I’m not the most educated person. I have an associate’s degree in art from Macomb Community College—one that took me far longer to earn than it should have because of my mental health struggles. So I fell back on my real skill set.
I knew wedding photography.
I had photographed hundreds of weddings working for a company that focused more on quantity than quality. Teaching wedding photography didn’t feel realistic—I didn’t have a personal name in the industry because I had spent years building someone else’s brand. But when I broke it down further, I realized something important.
My most valuable skill wasn’t the camera—it was my ability to make any space photograph well.
I had photographed weddings everywhere, from food halls in Detroit to Meadow Brook Hall. I knew how to find the best light, the best angles, and the best moments—even in less-than-ideal locations.
That’s when the idea for the studio clicked.
What if I took everything I knew about what photographs well and built a space around it? A space designed intentionally so even beginner photographers could walk in and feel empowered. A space where the environment itself taught you how to succeed.
I realized I could pass on what I knew without standing in front of a classroom. The space could do the teaching.
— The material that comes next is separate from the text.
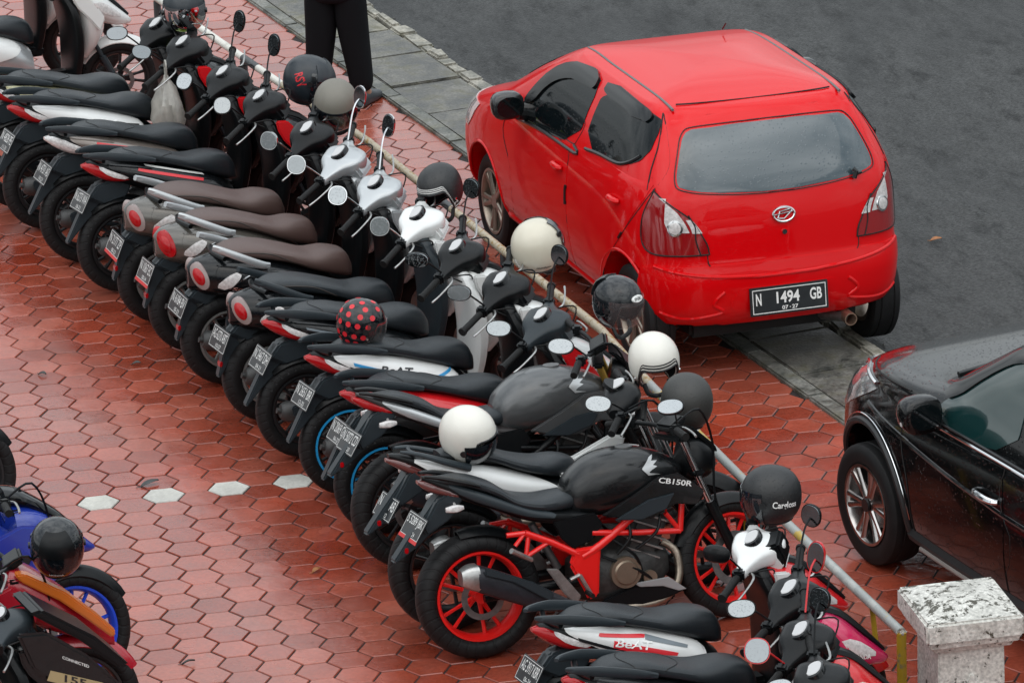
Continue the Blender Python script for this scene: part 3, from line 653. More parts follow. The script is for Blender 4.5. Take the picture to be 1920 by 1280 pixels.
        for s in (-1,1):
            tl = obj('tail_lamp', lambda: lampF(1.0,.0,s), redl() if bigred else mat('lamp bezel', (.26,.20,.19), .2, coat=.3), P, key='tl2%d'%s)
            obj('lens', lambda: lampF(.64,.012,s), redl(), tl, key='tl2b%d'%s)
            obj('indicator', lambda: panel(RB,[(-.085,.60),(-.02,.575),(.06,.655),(.045,.68),(-.01,.665)],s,.012,8,8,1,.02), clearl(), tl, key='ind2%d'%s)
    # side panels and decals
    if sp:
        poly = [(-.10,.775),(.02,.772),(.20,.742),(.38,.695),(.55,.630),(.60,.575),(.55,.53),(.40,.505),(.22,.585),(.03,.69)]
    else:
        poly = [(-.08,.715),(.05,.728),(.22,.705),(.40,.640),(.55,.56),(.50,.45),(.30,.46),(.05,.505),(-.06,.555)]
    for s in (-1,1):
        o = obj('side_panel', lambda s=s: panel(RB,poly,s,.006,20,22,1,.012), panelc, P, key=K+'sp%d'%s)
        if s < 0 and decal:
            for i,(dp,dm) in enumerate(decal): obj('stripe', panel(RB,dp,s,.0085,10,18,0,.003), dm, o)
        if s < 0 and word:
            ww, wx, wz, wl, wh, wr, wm = word
            ca, sa = math.cos(R_(wr)), math.sin(R_(wr))
            def wf(x, y):
                X = wx+x*wl*ca-y*wh*sa+y*wh*.25; Z = wz+x*wl*sa+y*wh*ca; return (X, -(RB.W(X,Z)+.0105), Z)
            obj('lettering', lettering(ww, wf, .02), wm, o, smooth=False)
        if not sp:
            obj('chrome_trim', lambda s=s: tube([(x, s*(RB.W(x,z)+.006), z) for x,z in ((-.01,.585),(.08,.645),(.20,.665),(.34,.635),(.46,.570),(.52,.50))], .005, 6, 5), chrome() , o, key='trim%d'%s)
    # grab rail
    for s in (-1,1):
        gv = (lambda: bladed([(.20,s*.150,.768),(.08,s*.152,.798),(-.06,s*.138,.825),(-.165,s*.10,.836),(-.20,s*.07,.838)], [.012,.021,.024,.016,.008], .011)) if sp else (lambda: bladed([(.215,s*.192,.695),(.17,s*.198,.708),(.05,s*.188,.765),(-.06,s*.152,.815),(-.085,s*.142,.825)], [.016,.020,.020,.018,.014], .013))
        obj('grab_rail', gv, grab, P, key=K+'grab%d'%s)
    obj('tail_bridge', lambda: tube([(-.10,-.125,.80),(-.13,0,.80),(-.10,.125,.80)] if sp else [(-.02,-.14,.75),(-.05,0,.755),(-.02,.14,.75)], .014, 8, 3), bk, P, key=K+'brg')
    # floor, leg shield, nose
    obj('floor_panel', lambda: join(box((.74,0,.285),(.44,.30,.06),.015), box((.74,0,.33),(.36,.13,.09),.02)), bk, P, key='floor')
    obj('leg_shield', lambda: vbody([(.30,.93,.03,.15),(.45,.955,.04,.19),(.60,.965,.045,.205),(.75,.945,.045,.20),(.84,.915,.045,.165),(.90,.90,.04,.12),(.925,.895,.02,.06)],20,4,3), shieldc, P, key='shield')
    fc = obj('front_cover', lambda: vbody([(.44,1.02,.035,.06),(.52,1.055,.06,.12),(.62,1.075,.085,.165),(.72,1.065,.09,.185),(.80,1.02,.085,.17),(.87,.975,.06,.13),(.915,.945,.03,.07)],20,4,2.4), frontc, P, key='front')
    for s in (-1,1):
        if sp: obj('headlight', lambda: panel(BEAK,[(1.05,.80),(1.14,.80),(1.26,.705),(1.28,.675),(1.20,.69),(1.08,.755)],s,.004,8,12,1,.01), clearl(), fc, key='hl%d'%s)
        else: obj('headlight', lambda: disc(.075,s*.01,s*.02,24,(1.09,0,.70)), clearl(), fc, key='hls%d'%s)
        obj('front_panel', lambda: bev(extr([(.93,.90),(1.0,.895),(1.08,.80),(1.14,.70),(1.10,.62),(1.04,.70),(.97,.78),(.94,.84)],s*.165,s*.192,0),.008), stripe or frontc, fc, key='fpan%d'%s)
    if sp:
        obj('beak', lambda: BEAK.vf, frontc, fc, key='beak')
        obj('beak_strip', lambda: tube([(1.0,0,.915),(1.12,0,.872),(1.24,0,.765),(1.34,0,.668)],[.03,.026,.02,.01],8,3,flat=1.4), bk, fc, key='bkstrip')
    if nose_word:
        obj('lettering', lettering(nose_word, lambda x,y: (lambda X,Z: (X,-(BEAK.W(X,Z)+.006),Z))(1.12+x*.11, .70-x*.025+y*.026), .03), letterw(), fc, smooth=False)
    obj('front_fender', lambda: fender(1.25,Rr-.005,Rr+.025,20,150,.06,drop=.045), frontc, P, key=K+'ff', mtx=S0)
    for s in (-1,1): obj('fork', lambda s=s: join(tube([(1.225,s*.068,.27),(1.145,s*.068,.44)], .022, 12), tube([(1.145,s*.068,.44),(1.06,s*.068,.62)], .014, 10)), greyp(), P, key='fork%d'%s, mtx=S0)
    # handlebar
    hc = obj('handlebar_cover', lambda: ybody([(-.235,.872,1.006,.020,.018),(-.18,.885,1.012,.032,.026),(-.12,.905,1.02,.058,.036),(-.085,.92,1.026,.095,.044),(-.05,.93,1.03,.118,.050),(0,.935,1.03,.125,.052),(.05,.93,1.03,.118,.050),(.085,.92,1.026,.095,.044),(.12,.905,1.02,.058,.036),(.18,.885,1.012,.032,.026),(.235,.872,1.006,.020,.018)],20,3,4.2), coverc, P, key='hc', mtx=S)
    obj('front_cowl', lambda: bev(extr([(.95,1.075),(1.03,1.05),(1.075,.985),(1.04,.93),(.97,.92),(.93,.98)],-.078,.078,0),.016), coverc, P, key='fcowl', mtx=S)
    obj('steering_cover', lambda: vbody([(.86,.935,.045,.06),(.93,.93,.055,.068),(.99,.93,.06,.07)],16,3,3.5), bk, P, key='scv', mtx=S)
    def meter(sc, o):
        n = 26; c = Vector((.90,0,1.083)); nv = Vector((-.42,0,.9)).normalized(); u = Vector((0,1,0)); v = nv.cross(u)
        return loft([[tuple(c+u*.068*k*sc*se(2*math.pi*i/n,2.4)[0]+v*.044*k*sc*se(2*math.pi*i/n,2.4)[1]+nv*(o+z)) for i in range(n)] for k,z in ((1.05,-.03),(1.0,.004),(.94,.007))])
    mt = obj('meter', lambda: meter(1.0,0), glossk(), hc, key='met')
    obj('dial', lambda: meter(.80,.0035), mat('meter glass', (.10,.11,.11), .08, coat=1, var=.6, vscale=60), hc, key='met2')
    if visor: obj('visor', lambda: extr([(.93,1.06),(1.03,1.10),(1.07,1.02),(1.06,.95),(.99,.97)],-.075,.075,.012), visor, P, key='visor', mtx=S)
    for s in (-1,1):
        obj('grip', lambda s=s: grip(s), rubber(), P, key='grip%d'%s, mtx=S)
        obj('switch_box', lambda s=s: box((.868,s*.222,1.012),(.058,.05,.055),.01), bk, P, key='sw%d'%s, mtx=S)
        obj('brake_lever', lambda s=s: lever(s), alum(), P, key='lev%d'%s, mtx=S)
    for i,(ca,cb,cc) in enumerate((((.90,-.19,1.0),(1.02,-.17,1.02),(1.0,-.06,.90)),((.90,.19,1.0),(1.03,.18,1.03),(1.0,.05,.90)),((.895,-.17,1.0),(.985,-.15,.95),(.985,-.04,.86)))):
        obj('cable', lambda: tube([ca,cb,cc], .0045, 6, 5), rubber(), P, key='cab%d'%i, mtx=S)
    def coil(): return tube([(.03+.10*t-.03*math.cos(0)+.026*math.cos(t*46), .13+.026*math.sin(t*46), .34+.24*t) for t in np.linspace(0,1,64)], .005, 5)
    obj('shock_spring', coil, mat('shock spring', (.10,.10,.10), .4, metal=.5), P, key='coil')
    if nearmir: mirror_part(P, -1, (.875,-.20,1.035), (.79,-.34,1.19), mir_dir_local(mir_dir, steer), mir_shape, S, mirror_shell)
    if farmir: mirror_part(P, 1, (.875,.20,1.035), (.88,.40,1.20), mir_dir_local((-.62,-.35,.2), steer), (mir_shape[0]*.8,mir_shape[1]*1.3), S, mirror_shell, dark=True)
    return P
def mir_dir_local(d, ang):
    """mirror aim given in the frame of the bike, turned back into the frame of the turned handlebar"""
    return tuple(Matrix.Rotation(R_(-ang),3,'Z') @ Vector(d))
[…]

And in the process, I could uplift other small businesses, artists, and creatives.
The possibilities felt endless.
I’m still learning. I’m still growing. And I’m always looking for new ways to give back. I won’t lie—because I’ve never been motivated by money or the financial side of business, I’ve made mistakes. Big ones. Ones that nearly caused us to close. But everything in life is a learning experience.
And despite all of that, I can honestly say I have never been happier.
You’re So Fancy Studio has given me an outlet for my creativity, my innovation, my need to give back, and my desire to bring fun and whimsy into the world. I’m deeply grateful for what I get to do now, and I hope I’m able to do this for the rest of my life.
Before I end this, I want to say thank you. Truly. You’re So Fancy Studio would not exist without the people who believed in it before it was fully formed. To the first photographers who took a chance on my studio, trusted the space, showed up, gave honest feedback, and kept coming back—you changed my life more than you know. You pushed me, challenged me, and helped shape what this space has become.
Thank you for the late-night texts, the questions, the ideas, the “what if we tried this?” moments. I want you to know that when you reach out to me, it is never a bother. Helping you, supporting you, and being part of your growth gives my life real purpose and meaning. My happiness didn’t happen in isolation—it happened because of community. Because of you. And I will never stop being grateful for that.